Reproduce the lines from the one bearing "were 2048x1365 pixels." through the one bearing "baseboard('baseboard_back', (1.565, YB), (XH, YB), (0, -1))", inclusive. Copy them exactly; include no other line.

(Source records)
■ ■ ■ ■ ■ ■ ■

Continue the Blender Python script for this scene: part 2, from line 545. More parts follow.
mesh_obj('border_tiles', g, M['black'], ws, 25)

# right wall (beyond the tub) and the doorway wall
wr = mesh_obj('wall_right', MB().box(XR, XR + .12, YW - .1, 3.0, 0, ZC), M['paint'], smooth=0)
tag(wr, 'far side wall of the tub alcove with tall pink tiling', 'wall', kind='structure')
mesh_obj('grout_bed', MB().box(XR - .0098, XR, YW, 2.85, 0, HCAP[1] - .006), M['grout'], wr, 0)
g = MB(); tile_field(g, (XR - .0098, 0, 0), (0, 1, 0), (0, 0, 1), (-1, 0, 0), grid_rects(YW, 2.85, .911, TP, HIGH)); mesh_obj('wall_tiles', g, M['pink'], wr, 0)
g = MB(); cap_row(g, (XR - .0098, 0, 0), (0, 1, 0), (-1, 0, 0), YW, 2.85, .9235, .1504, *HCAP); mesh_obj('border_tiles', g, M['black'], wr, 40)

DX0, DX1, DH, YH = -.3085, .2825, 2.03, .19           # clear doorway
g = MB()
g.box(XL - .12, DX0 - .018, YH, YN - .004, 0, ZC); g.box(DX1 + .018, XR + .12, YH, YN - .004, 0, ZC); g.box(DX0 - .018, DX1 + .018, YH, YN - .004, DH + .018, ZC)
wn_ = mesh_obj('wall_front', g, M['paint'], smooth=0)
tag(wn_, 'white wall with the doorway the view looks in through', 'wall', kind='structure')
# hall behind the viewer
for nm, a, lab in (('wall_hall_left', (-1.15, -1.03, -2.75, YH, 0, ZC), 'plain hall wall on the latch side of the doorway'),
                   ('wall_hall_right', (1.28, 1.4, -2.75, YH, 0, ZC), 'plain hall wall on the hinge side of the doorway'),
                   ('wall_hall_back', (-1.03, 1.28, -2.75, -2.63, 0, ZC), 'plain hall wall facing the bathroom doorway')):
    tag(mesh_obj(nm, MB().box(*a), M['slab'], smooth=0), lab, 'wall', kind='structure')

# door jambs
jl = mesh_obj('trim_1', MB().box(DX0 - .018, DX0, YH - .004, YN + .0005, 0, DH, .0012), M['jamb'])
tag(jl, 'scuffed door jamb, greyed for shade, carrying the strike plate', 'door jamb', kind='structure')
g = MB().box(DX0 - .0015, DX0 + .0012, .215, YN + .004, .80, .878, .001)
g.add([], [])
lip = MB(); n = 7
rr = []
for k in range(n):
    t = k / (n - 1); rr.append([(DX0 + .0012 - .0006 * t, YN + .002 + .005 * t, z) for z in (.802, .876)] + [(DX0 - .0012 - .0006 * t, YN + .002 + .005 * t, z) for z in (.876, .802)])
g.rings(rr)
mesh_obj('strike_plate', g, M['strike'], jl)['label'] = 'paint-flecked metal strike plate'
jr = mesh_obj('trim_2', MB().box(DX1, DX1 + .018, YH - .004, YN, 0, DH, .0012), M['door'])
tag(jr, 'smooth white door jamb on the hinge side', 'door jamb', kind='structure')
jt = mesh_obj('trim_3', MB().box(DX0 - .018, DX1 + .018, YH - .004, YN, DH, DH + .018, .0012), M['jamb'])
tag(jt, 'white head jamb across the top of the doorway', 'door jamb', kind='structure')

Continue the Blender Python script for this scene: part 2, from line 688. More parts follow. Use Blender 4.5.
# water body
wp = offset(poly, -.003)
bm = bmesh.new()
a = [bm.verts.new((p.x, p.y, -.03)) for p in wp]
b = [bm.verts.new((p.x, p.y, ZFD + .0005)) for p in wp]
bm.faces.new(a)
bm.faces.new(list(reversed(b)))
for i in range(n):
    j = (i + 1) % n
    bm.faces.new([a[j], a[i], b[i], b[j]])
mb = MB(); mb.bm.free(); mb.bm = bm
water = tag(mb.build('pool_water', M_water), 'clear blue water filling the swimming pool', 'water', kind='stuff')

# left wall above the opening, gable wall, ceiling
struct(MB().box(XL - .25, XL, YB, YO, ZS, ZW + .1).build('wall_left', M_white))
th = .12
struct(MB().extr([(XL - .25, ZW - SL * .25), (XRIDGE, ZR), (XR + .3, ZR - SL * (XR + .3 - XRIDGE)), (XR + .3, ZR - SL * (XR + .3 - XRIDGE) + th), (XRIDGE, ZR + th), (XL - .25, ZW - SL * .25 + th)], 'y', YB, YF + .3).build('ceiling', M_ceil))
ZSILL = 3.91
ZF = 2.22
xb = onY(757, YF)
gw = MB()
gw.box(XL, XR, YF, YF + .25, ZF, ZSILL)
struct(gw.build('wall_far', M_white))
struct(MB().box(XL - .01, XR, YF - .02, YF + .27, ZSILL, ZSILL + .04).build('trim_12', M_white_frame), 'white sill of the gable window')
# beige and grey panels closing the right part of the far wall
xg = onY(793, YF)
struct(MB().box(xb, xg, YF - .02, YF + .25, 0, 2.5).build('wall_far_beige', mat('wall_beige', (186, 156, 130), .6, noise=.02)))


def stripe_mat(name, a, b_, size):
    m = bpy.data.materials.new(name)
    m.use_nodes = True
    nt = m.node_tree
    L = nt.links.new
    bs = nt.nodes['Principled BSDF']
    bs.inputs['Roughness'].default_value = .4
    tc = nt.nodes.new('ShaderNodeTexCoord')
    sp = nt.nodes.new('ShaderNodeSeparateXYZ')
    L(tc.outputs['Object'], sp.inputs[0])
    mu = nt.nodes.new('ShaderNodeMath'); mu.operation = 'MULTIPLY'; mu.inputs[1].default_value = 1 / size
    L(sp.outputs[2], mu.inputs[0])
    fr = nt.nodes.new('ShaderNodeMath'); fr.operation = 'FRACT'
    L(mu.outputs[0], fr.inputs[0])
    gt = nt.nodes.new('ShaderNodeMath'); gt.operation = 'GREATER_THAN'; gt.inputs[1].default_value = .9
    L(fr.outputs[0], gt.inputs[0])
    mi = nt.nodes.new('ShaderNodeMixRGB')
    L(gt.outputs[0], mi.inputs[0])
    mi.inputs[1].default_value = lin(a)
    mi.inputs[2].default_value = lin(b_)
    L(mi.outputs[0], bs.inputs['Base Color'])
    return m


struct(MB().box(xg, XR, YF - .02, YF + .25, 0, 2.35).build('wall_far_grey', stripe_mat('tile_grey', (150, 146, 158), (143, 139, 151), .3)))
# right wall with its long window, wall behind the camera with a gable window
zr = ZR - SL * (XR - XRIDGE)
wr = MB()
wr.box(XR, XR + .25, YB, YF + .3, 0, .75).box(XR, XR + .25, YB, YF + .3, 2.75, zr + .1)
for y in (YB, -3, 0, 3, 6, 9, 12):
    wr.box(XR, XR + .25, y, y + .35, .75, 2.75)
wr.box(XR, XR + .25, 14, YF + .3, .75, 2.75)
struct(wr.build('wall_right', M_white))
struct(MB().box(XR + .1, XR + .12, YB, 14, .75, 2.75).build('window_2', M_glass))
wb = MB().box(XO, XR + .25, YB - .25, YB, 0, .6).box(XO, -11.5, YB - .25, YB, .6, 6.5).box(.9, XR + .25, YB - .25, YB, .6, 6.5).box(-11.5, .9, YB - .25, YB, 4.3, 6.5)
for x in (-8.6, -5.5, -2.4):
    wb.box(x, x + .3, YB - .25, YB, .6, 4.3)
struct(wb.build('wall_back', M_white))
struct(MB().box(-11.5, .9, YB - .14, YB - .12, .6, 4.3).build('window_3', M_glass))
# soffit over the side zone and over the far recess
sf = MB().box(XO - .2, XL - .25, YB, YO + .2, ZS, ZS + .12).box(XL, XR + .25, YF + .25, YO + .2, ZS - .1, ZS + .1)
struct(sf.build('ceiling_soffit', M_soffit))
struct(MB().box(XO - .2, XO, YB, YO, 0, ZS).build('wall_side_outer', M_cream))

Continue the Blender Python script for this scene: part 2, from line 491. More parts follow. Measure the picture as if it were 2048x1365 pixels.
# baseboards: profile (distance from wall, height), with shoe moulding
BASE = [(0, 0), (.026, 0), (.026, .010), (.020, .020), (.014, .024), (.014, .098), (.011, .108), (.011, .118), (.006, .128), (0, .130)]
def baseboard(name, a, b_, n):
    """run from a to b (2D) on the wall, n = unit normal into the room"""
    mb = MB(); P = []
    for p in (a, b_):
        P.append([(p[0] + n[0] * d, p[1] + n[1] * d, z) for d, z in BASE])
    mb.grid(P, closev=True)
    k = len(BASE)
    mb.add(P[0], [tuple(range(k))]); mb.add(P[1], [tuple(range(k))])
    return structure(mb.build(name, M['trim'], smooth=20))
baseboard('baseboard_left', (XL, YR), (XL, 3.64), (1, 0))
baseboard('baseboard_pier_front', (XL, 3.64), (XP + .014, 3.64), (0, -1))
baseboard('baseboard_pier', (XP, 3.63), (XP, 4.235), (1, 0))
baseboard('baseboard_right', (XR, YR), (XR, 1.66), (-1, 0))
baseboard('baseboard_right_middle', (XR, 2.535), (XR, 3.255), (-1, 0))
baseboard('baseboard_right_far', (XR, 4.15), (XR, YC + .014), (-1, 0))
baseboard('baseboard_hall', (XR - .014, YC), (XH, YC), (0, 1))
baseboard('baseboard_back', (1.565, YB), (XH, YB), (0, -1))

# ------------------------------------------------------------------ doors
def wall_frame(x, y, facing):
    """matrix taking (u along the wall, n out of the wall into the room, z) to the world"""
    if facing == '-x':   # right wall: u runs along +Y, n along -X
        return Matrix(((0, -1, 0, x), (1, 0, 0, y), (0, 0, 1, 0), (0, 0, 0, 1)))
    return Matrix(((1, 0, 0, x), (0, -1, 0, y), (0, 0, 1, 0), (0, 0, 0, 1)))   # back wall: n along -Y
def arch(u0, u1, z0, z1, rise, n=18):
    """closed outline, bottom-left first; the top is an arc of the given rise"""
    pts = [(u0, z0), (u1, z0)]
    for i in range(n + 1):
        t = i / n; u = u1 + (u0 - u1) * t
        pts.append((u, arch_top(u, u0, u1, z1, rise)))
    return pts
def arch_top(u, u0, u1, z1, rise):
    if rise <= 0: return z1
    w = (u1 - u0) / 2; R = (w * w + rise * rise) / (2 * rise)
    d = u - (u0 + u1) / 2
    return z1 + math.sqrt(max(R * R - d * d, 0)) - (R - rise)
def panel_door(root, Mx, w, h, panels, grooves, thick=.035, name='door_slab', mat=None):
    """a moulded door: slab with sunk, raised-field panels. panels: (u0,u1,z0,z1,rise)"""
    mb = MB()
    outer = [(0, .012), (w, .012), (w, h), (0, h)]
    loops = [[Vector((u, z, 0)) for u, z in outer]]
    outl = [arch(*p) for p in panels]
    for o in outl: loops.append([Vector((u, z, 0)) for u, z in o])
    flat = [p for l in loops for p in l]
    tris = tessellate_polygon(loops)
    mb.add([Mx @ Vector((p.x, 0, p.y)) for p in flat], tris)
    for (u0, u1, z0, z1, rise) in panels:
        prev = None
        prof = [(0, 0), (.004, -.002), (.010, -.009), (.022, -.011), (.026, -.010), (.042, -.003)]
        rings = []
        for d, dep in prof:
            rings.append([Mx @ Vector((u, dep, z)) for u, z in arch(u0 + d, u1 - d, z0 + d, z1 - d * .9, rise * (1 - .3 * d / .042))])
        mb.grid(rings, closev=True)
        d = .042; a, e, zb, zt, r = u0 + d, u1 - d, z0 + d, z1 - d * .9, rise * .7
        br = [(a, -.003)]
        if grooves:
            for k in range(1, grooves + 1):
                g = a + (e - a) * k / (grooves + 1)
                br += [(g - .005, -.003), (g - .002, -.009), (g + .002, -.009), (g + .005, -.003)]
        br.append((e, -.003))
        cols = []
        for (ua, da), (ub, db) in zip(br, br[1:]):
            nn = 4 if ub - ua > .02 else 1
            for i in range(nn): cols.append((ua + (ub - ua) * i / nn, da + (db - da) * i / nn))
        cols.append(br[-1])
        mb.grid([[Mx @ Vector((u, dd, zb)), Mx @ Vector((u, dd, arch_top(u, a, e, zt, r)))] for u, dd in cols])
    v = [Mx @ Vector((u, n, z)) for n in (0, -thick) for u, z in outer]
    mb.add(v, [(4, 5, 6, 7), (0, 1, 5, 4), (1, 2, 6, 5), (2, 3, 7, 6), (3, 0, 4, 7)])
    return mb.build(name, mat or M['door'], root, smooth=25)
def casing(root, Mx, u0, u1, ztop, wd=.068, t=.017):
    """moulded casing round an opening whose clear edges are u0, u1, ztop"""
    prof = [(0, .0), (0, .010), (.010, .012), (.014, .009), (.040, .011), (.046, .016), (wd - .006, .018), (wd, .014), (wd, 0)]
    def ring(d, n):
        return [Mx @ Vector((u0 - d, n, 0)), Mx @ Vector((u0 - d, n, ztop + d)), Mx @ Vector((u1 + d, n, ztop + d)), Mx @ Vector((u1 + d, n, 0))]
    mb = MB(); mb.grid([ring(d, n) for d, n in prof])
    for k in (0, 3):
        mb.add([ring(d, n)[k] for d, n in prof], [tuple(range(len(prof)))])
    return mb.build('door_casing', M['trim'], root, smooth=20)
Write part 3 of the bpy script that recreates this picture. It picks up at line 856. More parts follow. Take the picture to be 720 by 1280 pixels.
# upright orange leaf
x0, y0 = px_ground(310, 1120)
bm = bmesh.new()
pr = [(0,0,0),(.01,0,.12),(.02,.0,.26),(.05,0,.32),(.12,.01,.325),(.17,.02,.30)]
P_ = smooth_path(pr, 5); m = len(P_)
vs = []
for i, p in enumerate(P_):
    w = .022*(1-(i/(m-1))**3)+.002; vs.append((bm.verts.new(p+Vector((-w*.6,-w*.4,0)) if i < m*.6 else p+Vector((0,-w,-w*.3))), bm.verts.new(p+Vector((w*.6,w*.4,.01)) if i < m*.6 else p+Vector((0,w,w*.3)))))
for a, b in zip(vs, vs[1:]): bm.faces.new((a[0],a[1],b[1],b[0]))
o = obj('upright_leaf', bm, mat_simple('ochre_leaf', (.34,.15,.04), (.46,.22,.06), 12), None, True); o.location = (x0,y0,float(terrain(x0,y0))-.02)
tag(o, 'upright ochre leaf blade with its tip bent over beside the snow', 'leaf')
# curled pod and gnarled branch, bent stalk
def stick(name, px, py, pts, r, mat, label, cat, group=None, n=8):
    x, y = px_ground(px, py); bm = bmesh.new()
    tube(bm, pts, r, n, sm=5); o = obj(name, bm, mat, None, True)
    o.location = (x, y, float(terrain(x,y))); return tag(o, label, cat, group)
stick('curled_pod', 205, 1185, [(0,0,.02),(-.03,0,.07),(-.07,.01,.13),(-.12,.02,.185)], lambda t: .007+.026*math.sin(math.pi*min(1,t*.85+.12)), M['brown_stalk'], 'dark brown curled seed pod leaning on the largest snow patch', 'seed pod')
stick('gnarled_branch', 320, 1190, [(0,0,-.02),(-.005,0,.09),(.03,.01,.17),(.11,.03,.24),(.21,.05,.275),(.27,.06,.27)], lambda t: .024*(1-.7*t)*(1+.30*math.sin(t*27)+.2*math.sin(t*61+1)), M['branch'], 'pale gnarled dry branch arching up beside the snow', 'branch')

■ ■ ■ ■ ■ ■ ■

■ **FINAL RESULT**:
Continue the Blender Python script for this scene: part 2, from line 491. More parts follow. Measure the picture as if it were 2048x1365 pixels.
# baseboards: profile (distance from wall, height), with shoe moulding
BASE = [(0, 0), (.026, 0), (.026, .010), (.020, .020), (.014, .024), (.014, .098), (.011, .108), (.011, .118), (.006, .128), (0, .130)]
def baseboard(name, a, b_, n):
    """run from a to b (2D) on the wall, n = unit normal into the room"""
    mb = MB(); P = []
    for p in (a, b_):
        P.append([(p[0] + n[0] * d, p[1] + n[1] * d, z) for d, z in BASE])
    mb.grid(P, closev=True)
    k = len(BASE)
    mb.add(P[0], [tuple(range(k))]); mb.add(P[1], [tuple(range(k))])
    return structure(mb.build(name, M['trim'], smooth=20))
baseboard('baseboard_left', (XL, YR), (XL, 3.64), (1, 0))
baseboard('baseboard_pier_front', (XL, 3.64), (XP + .014, 3.64), (0, -1))
baseboard('baseboard_pier', (XP, 3.63), (XP, 4.235), (1, 0))
baseboard('baseboard_right', (XR, YR), (XR, 1.66), (-1, 0))
baseboard('baseboard_right_middle', (XR, 2.535), (XR, 3.255), (-1, 0))
baseboard('baseboard_right_far', (XR, 4.15), (XR, YC + .014), (-1, 0))
baseboard('baseboard_hall', (XR - .014, YC), (XH, YC), (0, 1))
baseboard('baseboard_back', (1.565, YB), (XH, YB), (0, -1))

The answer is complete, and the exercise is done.